L’imminence de la terreur : « Toxique », de l’écrivaine argentine Samanta Schweblin

Samanta Schweblin fait partie de cette nouvelle génération d’écrivaines argentines qui renouvellent de manière salutaire le genre de la nouvelle, dans la mesure où elles allient la maîtrise technique, la perception féminine du monde et une sorte de virtuosité extrême dans le maniement de l’ambigüité et du fantastique (1). Samanta Schweblin est l’un des exemples les plus aboutis de cette littérature inquiétante, et les nombreux prix qu’elle a reçus dans le monde entier en témoignent.

Photo : éditions Gallimard

Elle a publié en 2014 son premier roman, dont la traduction française vient de paraître : Toxique. On reconnaît facilement l’auteur de nouvelles à certains traits structurels : la concision, la précision, la densité. Il s’agit d’un récit complexe, difficile à résumer, dans la mesure où les lectures possibles prolifèrent et la souhaitable synthèse des histoires entremêlées et de leurs interprétations nous est finalement refusée. Trois temporalités s’alternent : deux moments du passé sont articulés par un dialogue mystérieux qui occupe le présent du texte et les actualise, au point que chaque épisode semble se dérouler au moment même de la lecture.

Les personnages sont les membres de deux familles, voisines le temps d’une pause estivale ; et surtout des rapports entre Carla et Amanda, les deux femmes, et de leurs expériences en tant que mères, la première d’un garçon : David ; la seconde d’une petite fille : Nina. La première histoire narre l’intoxication dont est victime David, et ses effrayantes conséquences ; la deuxième raconte l’intoxication de Nina et de sa mère. Le dialogue qui rend ces faits présents et les reconstruit, à la recherche d’indices qui puissent éclairer l’origine de la contamination, prend plutôt la forme d’un interrogatoire angoissant où David, agissant comme un adulte malgré son jeune âge, pousse Amanda à raconter dans les détails ce qui leur est arrivé. Déchiffrer l’énigme est urgent : une menace innommée pèse sur eux, et le temps qui leur reste s’épuise.
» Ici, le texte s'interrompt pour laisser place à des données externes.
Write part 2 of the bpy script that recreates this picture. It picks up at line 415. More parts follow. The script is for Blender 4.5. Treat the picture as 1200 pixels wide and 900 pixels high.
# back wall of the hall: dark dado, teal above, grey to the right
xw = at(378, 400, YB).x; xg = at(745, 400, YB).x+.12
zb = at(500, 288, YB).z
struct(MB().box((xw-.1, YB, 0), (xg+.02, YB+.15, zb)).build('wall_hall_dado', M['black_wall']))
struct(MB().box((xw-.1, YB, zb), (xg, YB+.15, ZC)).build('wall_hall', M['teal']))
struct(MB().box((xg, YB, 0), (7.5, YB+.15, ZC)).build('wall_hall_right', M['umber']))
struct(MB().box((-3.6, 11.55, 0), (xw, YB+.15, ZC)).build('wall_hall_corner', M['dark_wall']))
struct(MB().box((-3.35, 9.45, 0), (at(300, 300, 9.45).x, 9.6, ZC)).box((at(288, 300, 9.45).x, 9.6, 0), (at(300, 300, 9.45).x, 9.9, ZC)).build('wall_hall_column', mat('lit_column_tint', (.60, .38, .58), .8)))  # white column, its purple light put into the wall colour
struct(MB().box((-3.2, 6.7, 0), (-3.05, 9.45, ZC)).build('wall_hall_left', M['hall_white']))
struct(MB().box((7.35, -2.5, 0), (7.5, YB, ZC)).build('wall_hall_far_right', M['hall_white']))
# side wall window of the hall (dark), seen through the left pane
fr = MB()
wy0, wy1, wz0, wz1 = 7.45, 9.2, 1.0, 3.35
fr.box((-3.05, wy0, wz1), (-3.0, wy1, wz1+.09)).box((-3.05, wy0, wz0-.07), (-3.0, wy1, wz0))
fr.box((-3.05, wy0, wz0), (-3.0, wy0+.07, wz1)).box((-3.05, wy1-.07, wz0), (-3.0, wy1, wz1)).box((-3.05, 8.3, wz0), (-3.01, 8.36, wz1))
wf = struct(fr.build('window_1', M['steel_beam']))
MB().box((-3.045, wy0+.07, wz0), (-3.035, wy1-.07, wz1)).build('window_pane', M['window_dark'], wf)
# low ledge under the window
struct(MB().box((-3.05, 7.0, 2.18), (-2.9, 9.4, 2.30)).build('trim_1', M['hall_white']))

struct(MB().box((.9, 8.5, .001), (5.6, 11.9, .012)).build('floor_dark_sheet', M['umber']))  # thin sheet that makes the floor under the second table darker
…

Dans ce cadre, les pistes décelables sont multiples, et peuvent être lues aussi bien en clé de dénonciation écologiste que de construction symbolique. L’ombre des agro-toxiques est omni-présente, l’allusion réitérée et en apparence incidente aux champs de soja est récurrente. La monstruosité émerge malgré l’occultation, les cauchemars et la réalité se confondent, la mort palpite dans l’ombre. Allant à l’encontre de toute une tradition littéraire argentine dans laquelle la campagne a été une forme d’idéal réparateur et d’emblème national, Schweblin fait de l’espace mythique un espace mortifère : la menace provient maintenant de la nature, et cette menace n’est pas seulement externe mais, également, interne, puisque c’est au sein même de la famille que la monstruosité se manifeste. Détérioration des liens, peur des enfants qu’on a engendrés, doutes sur le sens de la maternité, obsessions surprotectrices, incompréhensions et malentendus, culpabilités assumées ou pas : l’intoxication affective et l’intoxication chimique s’additionnent et se renforcent. Vient s’ajouter un troisième niveau : l’élément surnaturel de la migration des âmes et de la perte d’une partie de soi –que la guérisseuse de la maison verte impose aux enfants malades comme prix de la guérison – ouvre la brèche à travers laquelle se glisse  le fantastique dans cet univers clos pour en faire un abîme où la raison vacille.

Les divers points de vue apportent de la profondeur ; l’ambigüité élargit à l’infini les hypothèses. Le chaos est là, les doubles se font face : les deux femmes, les deux pères, les deux enfants ; et nul ne sait dans quel corps ont échoué les âmes perdues. On peut regretter que le choix éditorial du titre en français priorise l’une des lectures possibles, parce que le roman ne le fait pas. Le titre en espagnol est « La distance de secours », ce qu’Amanda définit comme « la distance variable qui me sépare de ma fille, et je passe ma vie à la calculer, même si je prends toujours plus de risques que je ne le devrais » ; la distance qui garantit la protection, le soin. Mais il y a toujours un moment d’inattention, et c’est là que la vie bascule et la peur remplit le monde.

Marian SEMILLA DURAN 

(1) Parmi elles, Selva Almada, Mariana Henriquez, Ariana Harwicz, Sonia Budassi, Romina Paula, etc.
Toxique, par Samanta Schweblin, traduit de l’espagnol (Argentine) par Aurore Touya aux éditions Gallimard, 121 p., 14 euros.